Zihinlerdeki sevimli balık yani Yunus ise kılıf oluyor, boğazlarında asılı cevşeni sarar gibi sarıyor ve rahmetin denizinde değil, kesafetin karasında hüküm sürüyorlar.
Tıpkı üzerinde “In God ve trust/Tanrı'ya güveniriz” yazan 1 dolarlık banknotlarla ihanet ağında tahtını kuran örümcekler gibi.
Kimler olduklarını çok iyi bildikleri kurbanlarının ödediği vergilerle yaşıyorlar, semiriyorlar.
O masumların fedakarlığıyla, emeğiyle, çaba ve gayretleriyle, candan maldan ve sıladan ödediği bedellerle ayakta kalan bir memleketin ekmeğini yiyip suyunu içiyorlar.
israil'de, Londra'da, Texas'ta filan değil, İstanbul'da gün ortasında göz önünde silahsız, sabıkasız, suçsuz, garezsiz bir aileye saldırıyorlar..
Ve öyle rasgele değil, tanımadan, teşhis etmeden değil, tesadüfen, sehven değil, bir yanlışlık olmuş pardon denilen cinsten değil teammüden, gerçekten, alenen ve tamamen kasti bir şizofren ruh haliyle işkence ediyorlar..
Belli ki, asayiş dedikleri şeyi Cengiz'den Kubilay'dan okumuşlar, Hülagunun ocağında yumruklarını sıkmışlar ve sinelerine doldurdukları nefretin, kinin formel kalıpları ile hareket ediyorlar..
Yaşadığımız dem, toplum için cidden hassas vakitler, cihad ve şehadet gibi aziz kavramlardan sonra adaletin de yerinden edilmeye çalışıldığı uğursuz bir atmosfere yürüyenlerle birlikte yaşamak zorunda bırakılan kırılgan zamanlar.
İçerde olağanüstü hal, dışarda olağanüstü kuşatma. Kesintisiz pompalanan korkular, ve alabildiğine şişirilen paranoyalar.
Ve daha yakın zaman önceki son postada binlercesi hain yapıyla iltisakı nedeniyle vazifeden atılan polisler. Ve binlercesi için de yürütülen hazırlıklar.
Ahval ve şeraitin imkan ve vaziyeti böyle iken yaşanan feci hadisenin üzerine gidileceği yönündeki beyanlar ve atılan adımlar umut vericidir.
Bu menfur olayın mağdur ettiği tarafın, lütfu ilahi ile metaneti, sabrı, şu cennet-misal beldede birlikte yaşama azmi, tahriklere gelmeyen dirayeti, feraset ve basireti olmasa demek ki, sağlı sollu kaşıyanlar, kurdukları sahnelerde çevirdikleri filmleri keyifle izleyecekler.

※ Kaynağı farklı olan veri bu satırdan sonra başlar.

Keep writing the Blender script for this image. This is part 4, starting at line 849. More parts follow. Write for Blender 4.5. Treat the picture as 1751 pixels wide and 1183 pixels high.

Evet Allah'a hamdolsun ki, birilerinin şu topraklara ektikleri menfi kavmiyet tohumları ne kadar filiz verse de hep cılız kalıyor, bir türlü küffarın istediği meyveleri vermiyor.
‘Yedullahi fevka eydihim' sırrına mazhar dergah-ı ilahiye açılan elleri avucunun içine alan bir inayet eli var, yoksa bu kadar hile, tuzak ve gadre karşı havl ve kuvvet ne kadar da uzaktır.
Kadir Geceniz ve Ramazan Bayramınız mübarek olsun.